Saddam was manoeuvred forward firmly but not aggressively by the guards wearing black balaclava hoods, the grey-bearded prisoner looking thin inside a dark overcoat over a pressed white shirt but no tie.

“He said he was not afraid of anyone,” said Judge Moneer Haddad, a member of the panel of appeal court judges who had confirmed Saddam's conviction for crimes against humanity and who attended the pre-dawn execution.

This grab taken from a video broadcast by Iraqi private network Biladi TV yesterday shows the body of former Iraqi leader Saddam Hussein draped in a white shroud in the hours following his pre-dawn execution today. AFP

“It was a terrifying scene. Saddam was in self-control. I was not expecting him to be like that,” Haddad told AFP.

“One of the attendants asked him: 'Are you afraid?' He said: 'I have never been afraid as long as I lived. I lived as a mujahideen and expected death any moment,'” the judge recounted.“We heard the cracks of his neck. It was a horrendous scene,” he added.

After the execution an ambulance took the body to the heavily fortified Green Zone, the seat of the Iraqi government and US embassy, Haddad said.

With that Saddam – accused of slaughtering Iraq's Kurdish minority, invading Iran and Kuwait and fighting two disastrous wars with the United States — stepped off Iraq's political stage for good.

National Security Adviser Mowaffaq al-Rubaie said in a series of broadcast interviews that the late strongman's final minutes were lived in the same spirit as his grandstanding appearances in an Iraqi court.

“One thing I can't explain, I have never seen any repentance, never seen any remorse there,” Rubaie told CNN. Rubaie said officials and executioners had danced around the body afterwards. “This is a natural reaction. These people have lost loved ones.”

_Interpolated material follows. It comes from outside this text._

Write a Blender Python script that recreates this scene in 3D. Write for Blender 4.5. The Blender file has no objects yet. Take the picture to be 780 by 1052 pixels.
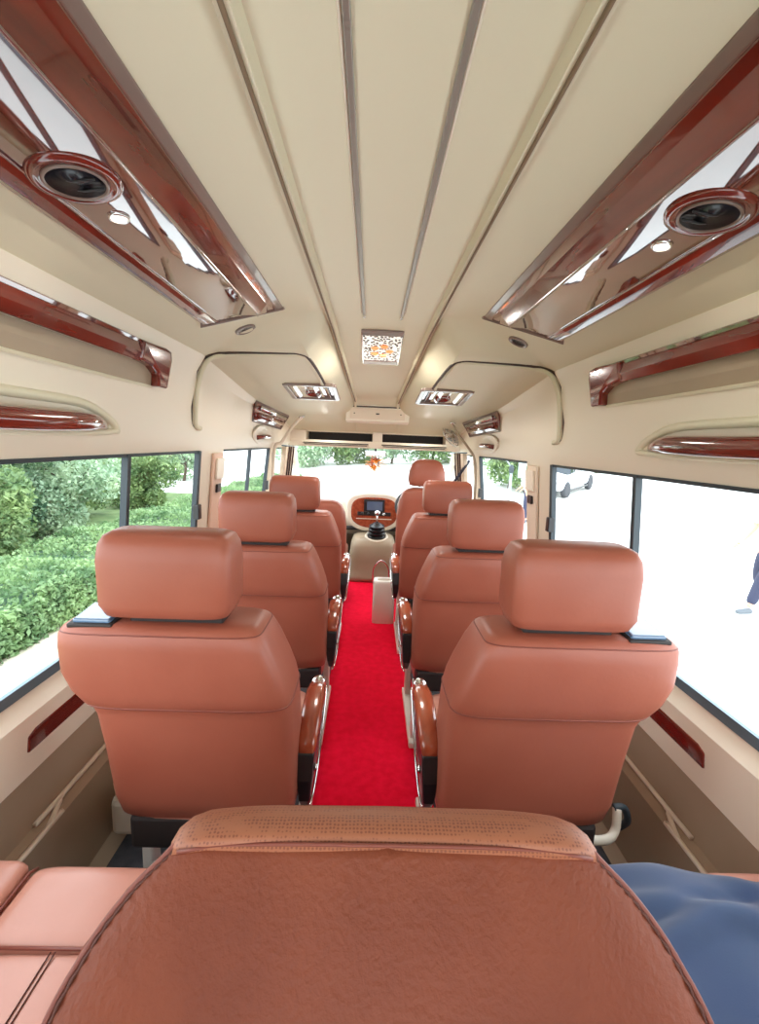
import bpy, bmesh, math, random
from mathutils import Vector, Matrix, Quaternion
random.seed(7)
D = bpy.data
SC = bpy.context.scene
COL = SC.collection
R = math.radians

# ------------------------------------------------------------------ materials
def lin(c):
    c = c / 255.0
    return c / 12.92 if c <= 0.04045 else ((c + 0.055) / 1.055) ** 2.4
def rgb(r, g, b): return (lin(r), lin(g), lin(b), 1.0)

def mat(name, col, rough=0.5, metal=0.0, coat=0.0, bump=None, var=None, spec=0.5, emit=None, sheen=0.0, coat_rough=0.03):
    m = D.materials.new(name); m.use_nodes = True
    nt = m.node_tree; b = nt.nodes['Principled BSDF']
    b.inputs['Base Color'].default_value = col
    b.inputs['Roughness'].default_value = rough
    b.inputs['Metallic'].default_value = metal
    b.inputs['Coat Weight'].default_value = coat
    b.inputs['Coat Roughness'].default_value = coat_rough
    b.inputs['Specular IOR Level'].default_value = spec
    b.inputs['Sheen Weight'].default_value = sheen
    tc = nt.nodes.new('ShaderNodeTexCoord')
    if var:      # (scale, other colour, amount)
        n = nt.nodes.new('ShaderNodeTexNoise'); n.inputs['Scale'].default_value = var[0]; n.inputs['Detail'].default_value = 5
        nt.links.new(tc.outputs['Object'], n.inputs['Vector'])
        r = nt.nodes.new('ShaderNodeValToRGB'); r.color_ramp.elements[0].position = 0.35; r.color_ramp.elements[1].position = 0.68
        r.color_ramp.elements[0].color = col; r.color_ramp.elements[1].color = var[1]
        nt.links.new(n.outputs['Fac'], r.inputs['Fac']); nt.links.new(r.outputs['Color'], b.inputs['Base Color'])
    if bump:     # (kind, scale, strength, distance)
        if bump[0] == 'noise':
            t = nt.nodes.new('ShaderNodeTexNoise'); t.inputs['Detail'].default_value = 4; o = t.outputs['Fac']
        else:
            t = nt.nodes.new('ShaderNodeTexVoronoi'); o = t.outputs['Distance']
        t.inputs['Scale'].default_value = bump[1]
        nt.links.new(tc.outputs['Object'], t.inputs['Vector'])
        bp = nt.nodes.new('ShaderNodeBump'); bp.inputs['Strength'].default_value = bump[2]; bp.inputs['Distance'].default_value = bump[3]
        nt.links.new(o, bp.inputs['Height']); nt.links.new(bp.outputs['Normal'], b.inputs['Normal'])
    if emit:
        b.inputs['Emission Color'].default_value = emit[0]; b.inputs['Emission Strength'].default_value = emit[1]
    return m

M = {}
M['cream'] = mat('cream plastic', rgb(232, 222, 202), 0.42, bump=('noise', 220, 0.05, 0.001))
M['ceil'] = mat('cream headliner', rgb(220, 213, 186), 0.5, bump=('noise', 260, 0.06, 0.001))
M['cream_light'] = mat('light cream plastic', rgb(240, 230, 212), 0.4)
M['taupe'] = mat('taupe lower wall', rgb(170, 152, 128), 0.5, var=(3, rgb(160, 142, 118), 1))
M['leather'] = mat('tan leather', rgb(160, 91, 71), 0.42, bump=('noise', 90, 0.12, 0.002), var=(4, rgb(151, 82, 63), 1), spec=0.45)
M['leather_light'] = mat('lit pink tan leather', rgb(196, 138, 120), 0.36, bump=('noise', 120, 0.1, 0.002), var=(5, rgb(188, 128, 108), 1))  # lit look of the seat cushions put into a paler leather colour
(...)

Sami al-Askari, a Shiite lawmaker close to Prime Minister Nuri al-Maliki who also saw the hanging, said it had taken place in an old Saddam-era military intelligence headquarters in the Kadhimiyah district of north Baghdad.He said the location had symbolic value, because it had been a centre of torture and execution under Saddam.

Saddam and two co-accused -- his half brother and intelligence chief Barzan Hassan al-Tikriti and revolutionary court judge Awad Ahmed al-Bandar — were sentenced to death by an Iraqi court on November 5.

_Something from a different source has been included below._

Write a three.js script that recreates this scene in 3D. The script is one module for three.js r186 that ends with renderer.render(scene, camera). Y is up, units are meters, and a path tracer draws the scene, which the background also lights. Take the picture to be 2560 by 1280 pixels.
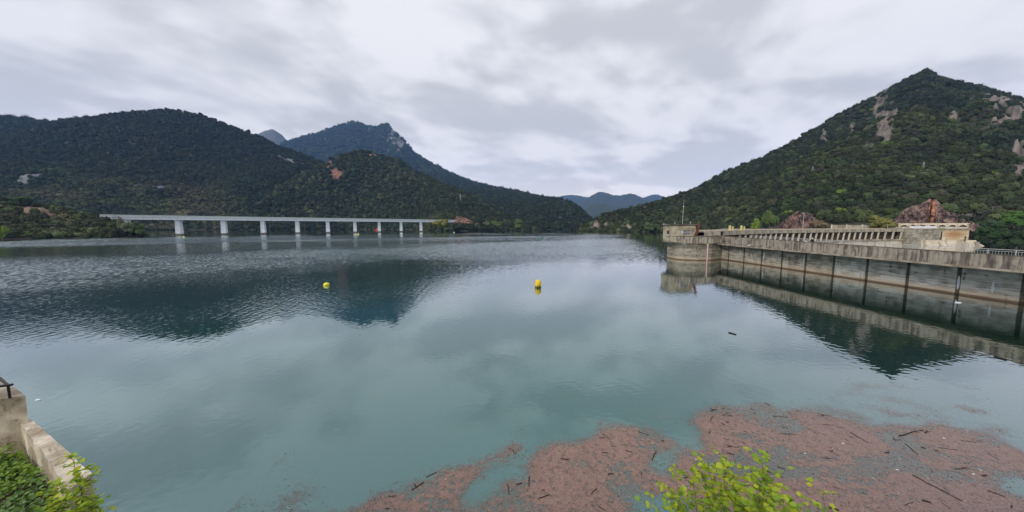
import * as THREE from 'three';
import { mergeGeometries } from 'three/addons/utils/BufferGeometryUtils.js';
import { MarchingCubes } from 'three/addons/objects/MarchingCubes.js';

// ---------------------------------------------------------------- camera, sky, sun, exposure
const EYE = 8, PITCH = Math.atan(76 / 800);
const scene = new THREE.Scene();
const camera = new THREE.PerspectiveCamera(2 * Math.atan(640 / 800) * 180 / Math.PI, 2, 0.1, 30000);
camera.position.set(0, EYE, 0);
camera.rotation.set(-PITCH, 0, 0);
const renderer = new THREE.WebGLRenderer({ antialias: true });
renderer.toneMapping = THREE.LinearToneMapping;
renderer.toneMappingExposure = 1.6;
renderer.shadowMap.enabled = true;

// noise helpers
const hash = (x, y, z = 0) => { let h = Math.imul(x | 0, 374761393) ^ Math.imul(y | 0, 668265263) ^ Math.imul(z | 0, 1274126177); h = Math.imul(h ^ (h >>> 13), 1274126177); h = Math.imul(h ^ (h >>> 16), 2246822519); return ((h ^ (h >>> 15)) >>> 0) / 4294967296; };
const sm = (t) => t * t * t * (t * (t * 6 - 15) + 10);
const mod = (a, n) => ((a % n) + n) % n;
function vn(x, y, s = 0, px = 0, py = 0) {           // value noise -1..1, periodic when px, py are given
  const ix = Math.floor(x), iy = Math.floor(y), fx = sm(x - ix), fy = sm(y - iy);
  const X0 = px ? mod(ix, px) : ix, X1 = px ? mod(ix + 1, px) : ix + 1, Y0 = py ? mod(iy, py) : iy, Y1 = py ? mod(iy + 1, py) : iy + 1;
  const a = hash(X0, Y0, s), b = hash(X1, Y0, s), c = hash(X0, Y1, s), d = hash(X1, Y1, s);
  return ((a + (b - a) * fx) * (1 - fy) + (c + (d - c) * fx) * fy) * 2 - 1;
}
function fbm(x, y, o = 4, s = 0, px = 0, py = 0) { let v = 0, a = 0.5, f = 1; for (let i = 0; i < o; i++) { v += a * vn(x * f + (px ? 0 : i * 17.3), y * f + (px ? 0 : i * 9.1), s + i, px * f, py * f); a *= 0.5; f *= 2; } return v; }
function vn3(x, y, z, s = 0) {
  const iz = Math.floor(z), f = sm(z - iz);
  return vn(x, y, s + iz * 7 + 101) * (1 - f) + vn(x, y, s + iz * 7 + 108) * f;
}
const rngOf = (seed) => { let s = seed | 0; return () => { s = (s + 0x6d2b79f5) | 0; let t = Math.imul(s ^ (s >>> 15), 1 | s); t = (t + Math.imul(t ^ (t >>> 7), 61 | t)) ^ t; return ((t ^ (t >>> 14)) >>> 0) / 4294967296; }; };
const clamp = THREE.MathUtils.clamp, lerp = THREE.MathUtils.lerp, sstep = THREE.MathUtils.smoothstep;
const V = (x, y, z) => new THREE.Vector3(x, y, z);

{ // overcast sky: a broken grey stratocumulus sheet seen from below, the same in every direction
  const W = 2048, H = 1024, data = new Float32Array(W * H * 4);
  for (let j = 0; j < H; j++) {
    const el = ((j + 0.5) / H - 0.5) * Math.PI, y = Math.sin(el), c = Math.cos(el);
    for (let i = 0; i < W; i++) {
      const a = ((i + 0.5) / W - 0.5) * 2 * Math.PI, x = Math.cos(a) * c, z = Math.sin(a) * c, o = (j * W + i) * 4;
      const k = 1 / (Math.max(y, 0) + 0.19), ca = Math.cos(0.45), sa = Math.sin(0.45);
      let u = (x * ca - z * sa) * k, v = (x * sa + z * ca) * k;
      u = u * 1.1 + 5.3; v = v * 1.35 + 2.2;
      const wx = fbm(u * 0.7 + 5, v * 0.7, 3, 11), wy = fbm(u * 0.7, v * 0.7 + 9, 3, 23);
      const big = fbm(u * 0.75 + wx * 0.5, v * 0.75 + wy * 0.5, 3, 31), mid = fbm(u * 2.1 + wx * 0.8, v * 2.1 + wy * 0.8, 4, 47), fine = fbm(u * 5.5 + wx * 1.3, v * 5.5 + wy * 1.3, 4, 61);
      const d = clamp(0.68 + big * 0.8 + mid * 0.8 + fine * 0.45, 0, 1), lo = sstep(y, 0.0, 0.30);
      const b = lerp(0.62 + 0.38 * sm(d), 0.28 + 0.72 * sm(d), sstep(y, 0.02, 0.26)) , warm = 1 - lo;
      const B = lerp(0.35, 0.605, b) * lerp(1.26, 1.0, sstep(y, 0.0, 0.30));
      data[o] = B * lerp(0.99, 1.06, warm) * lerp(0.972, 1, b); data[o + 1] = B * 0.985; data[o + 2] = B * lerp(1.025, 0.95, warm) * lerp(1.03, 1.0, b); data[o + 3] = 1;
    }
  }
  const t = new THREE.DataTexture(data, W, H, THREE.RGBAFormat, THREE.FloatType);
  t.mapping = THREE.EquirectangularReflectionMapping; t.magFilter = THREE.LinearFilter; t.needsUpdate = true;
  scene.background = t; scene.environment = t;
}
const sun = new THREE.DirectionalLight(new THREE.Color(1, 0.95, 0.88), 1.4);
sun.position.set(-500, 430, 540); sun.target.position.set(60, 0, -150);
sun.castShadow = true; sun.shadow.radius = 26; sun.shadow.mapSize.set(4096, 4096);
Object.assign(sun.shadow.camera, { left: -900, right: 900, top: 900, bottom: -900, near: 1, far: 3000 });
scene.add(sun, sun.target);
scene.fog = new THREE.FogExp2(new THREE.Color(0.24, 0.48, 1.0), 0.000074);

// ---------------------------------------------------------------- bookkeeping
const used = new Map();
function numbered(n) { const k = used.get(n) ?? 0; used.set(n, k + 1); return k ? n + '_' + String(k).padStart(3, '0') : n; }
function tag(o, label, category, group, kind) { if (label) o.userData.label = label; if (category) o.userData.category = category; if (group) o.userData.group = group; if (kind) o.userData.kind = kind; return o; }
function shade(m) { m.castShadow = m.receiveShadow = true; return m; }
function obj(name, geos, mat, parent) {
  const g = Array.isArray(geos) ? (geos.length > 1 ? mergeGeometries(geos) : geos[0]) : geos;
  const m = shade(new THREE.Mesh(g, mat)); m.name = parent ? name : numbered(name); (parent ?? scene).add(m); return m;
}
function thing(name, label, category, pos = [0, 0, 0], ry = 0, group) {
  const o = new THREE.Group(); o.name = numbered(name); o.position.set(...pos); o.rotation.y = ry; scene.add(o); return tag(o, label, category, group);
}
function structure(name, geo, mat, label) { const m = obj(name, geo, mat); return tag(m, label, null, null, 'structure'); }
// pixel of the photograph -> direction -> place at a height or a distance
const CT = Math.cos(PITCH), ST = Math.sin(PITCH);
function ray(px, py) { const y = 640 - py; return V(px - 1280, y * CT - 800 * ST, -(800 * CT + y * ST)); }
function onLevel(px, py, h = 0) { const d = ray(px, py), t = (h - EYE) / d.y; return V(d.x * t, h, d.z * t); }
function atDist(px, py, D) { const d = ray(px, py), t = D / Math.hypot(d.x, d.z); return V(d.x * t, EYE + d.y * t, d.z * t); }
const azOf = (px, py) => { const d = ray(px, py); return Math.atan2(d.x, -d.z) * 180 / Math.PI; };
const tanOf = (px, py) => { const d = ray(px, py); return d.y / Math.hypot(d.x, d.z); };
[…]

Officials said that the execution of Saddam's aides had been postponed until after the Eid al-Adha religious holiday, which ends on Thursday.

Over several months, the Iraqi High Tribunal heard how they oversaw a campaign of collective punishment against Shiite civilians from Dujail, north of Baghdad, where Saddam escaped an assassination bid in 1982.

Dujail's orchards were torn up and 148 men and boys were executed after being dragged through Bandar's kangaroo court.

More than 20 years later, Saddam was overthrown by a US-led invasion and later put on trial by a new Shiite-led government. The trio's death sentences were confirmed by a panel of appeal court judges on December 26.

The hangings then became inevitable, with Maliki's government determined to avenge Saddam's brutal 24-year reign and to strike a blow against a violent Sunni insurgency that still honours his name.

“Bringing Saddam Hussein to justice will not end the violence in Iraq, but it is an important milestone on Iraq's course to becoming a democracy that can govern, sustain, and defend itself,” said US President George W. Bush.

Maliki urged Iraqis not to see the execution as an attack on one community or another. “The door is still open for everyone whose hands are not stained with the blood of innocents to take part in the building of Iraq. New Iraq shall not be ruled by one party or sect,” he declared.

But Saddam's end was vigorously denounced by Sunni Arabs, who mourned in their hundreds in the area around his hometown of Tikrit and the insurgent bastion of Samarra.

''The president, the leader Saddam Hussein is a martyr and God will put him along with other martyrs. Do not be sad nor complain because he has died the death of a holy warrior,'' said Sheik Yahya al-Attawi, a cleric at Saddam Big Mosque.

Sami al-Askari, the political adviser of Prime Minister Nouri al-Maliki, provided The Associated Press with some details of his handover to Iraqi authorities and his execution. He said Saddam initially resisted when he was taken by Iraqi guards but was composed in his final moments. Shortly before the execution, Saddam was asked if he wanted to say something.

''No I don't want to,'' al-Askari, who was present at the execution, quoted Saddam as saying. Saddam repeated a prayer after a Sunni Muslim cleric who was present.

''Saddam later was taken to the gallows and refused to have his head covered with a hood,'' al-Askari said. ''Before the rope was put around his neck, Saddam shouted: 'God is great. The nation will be victorious and Palestine is Arab.'''

Meanwhile, US combat deaths were mounting. The announcement of six more fatalities brought the month's toll to 107, the highest since November 2004, which was famously marked by the battle of Fallujah.